** Stored data **
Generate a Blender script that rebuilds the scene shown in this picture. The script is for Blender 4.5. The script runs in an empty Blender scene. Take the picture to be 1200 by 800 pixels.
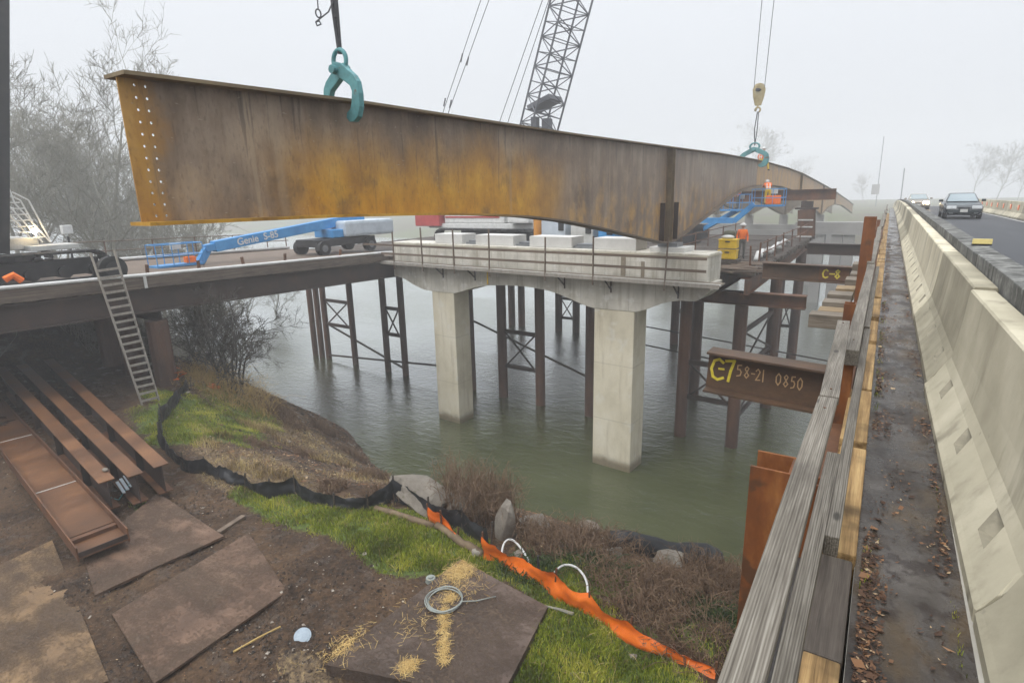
import bpy, bmesh, math, random
import numpy as np
from mathutils import Vector, Matrix, noise
R = random.Random(7)
S = bpy.context.scene
COL = S.collection
rad = math.radians
Z3 = Vector((0, 0, 1))

# ---------------------------------------------------------------- camera (metres; z = 0 is the old bridge's walkway, +Y along the bridge)
HC = 1.85
F, PIT, ROL, YAW = 667.0, rad(14.12), rad(1.3), rad(-33.132)
def cam_basis():
    cp, sp = math.cos(PIT), math.sin(PIT)
    f = Vector((math.sin(YAW)*cp, math.cos(YAW)*cp, -sp)); r = Vector((math.cos(YAW), -math.sin(YAW), 0)); u = r.cross(f)
    c, s = math.cos(ROL), math.sin(ROL)
    return c*r - s*u, s*r + c*u, f
CR, CU, CF = cam_basis()
cd = bpy.data.cameras.new('camera'); cam = bpy.data.objects.new('camera', cd); COL.objects.link(cam)
cd.lens = F/1200*36; cd.sensor_width = 36; cd.clip_start = .05; cd.clip_end = 3000
cam.matrix_world = Matrix(((CR.x, CU.x, -CF.x, 0), (CR.y, CU.y, -CF.y, 0), (CR.z, CU.z, -CF.z, HC), (0, 0, 0, 1)))
S.camera = cam
def ray(px, py): return CF + (px-600)/F*CR - (py-400)/F*CU
def at_y(px, py, y): d = ray(px, py); t = y/d.y; return Vector((d.x*t, y, HC+d.z*t))
def at_x(px, py, x): d = ray(px, py); t = x/d.x; return Vector((x, d.y*t, HC+d.z*t))
def at_z(px, py, z): d = ray(px, py); t = (z-HC)/d.z; return Vector((d.x*t, d.y*t, z))

# ---------------------------------------------------------------- terrain
WZ = -10.9
def lerp_tab(tab, x):
    if x <= tab[0][0]: return tab[0][1]
    for (a, va), (b, vb) in zip(tab, tab[1:]):
        if x <= b:
            t = (x-a)/(b-a); return va+(vb-va)*t
    return tab[-1][1]
SHORE = [(-300, 40), (-120, 30), (-70, 25), (-45, 22), (-32, 20.6), (-25, 20.4), (-20.6, 18.2), (-17.9, 17.3), (-12.6, 16.5), (-9.5, 17.1), (-6.7, 18), (-3.5, 18.6), (0, 19.5), (10, 20), (60, 24), (300, 30)]
CREST = [(-300, 26), (-45, 14), (-30, 13.5), (-25, 12.2), (-22, 9.6), (-18, 8.8), (-14, 9.2), (-9.5, 10.6), (-6, 10.0), (-2, 9.2), (10, 9), (300, 14)]
def sstep(a, b, x):
    t = min(1, max(0, (x-a)/(b-a))); return t*t*(3-2*t)
def terr0(x, y):
    h0 = -6.0+.45*sstep(-15, -25, x)+.5*sstep(-27, -45, x)+2.6*sstep(-30, -38, x)*(1-sstep(10, 16, y))  # last term: earth rise added under the trestle to block light from behind
    yc, ys = lerp_tab(CREST, x), lerp_tab(SHORE, x)
    if y < yc: return h0
    if y < ys:
        t = (y-yc)/(ys-yc); return h0+(WZ-h0)*(t**1.25*.85+.15*t*t)
    return max(-13.6, WZ-.55*(y-ys)) if y < 120 else lerp_tab([(120, -13.6), (140, -13), (160, -9), (200, -5.5), (420, -4)], y)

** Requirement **
Look over the listing. Pull out every line with the string "scene" in it.

** Solution below **
Generate a Blender script that rebuilds the scene shown in this picture. The script is for Blender 4.5. The script runs in an empty Blender scene. Take the picture to be 1200 by 800 pixels.
S = bpy.context.scene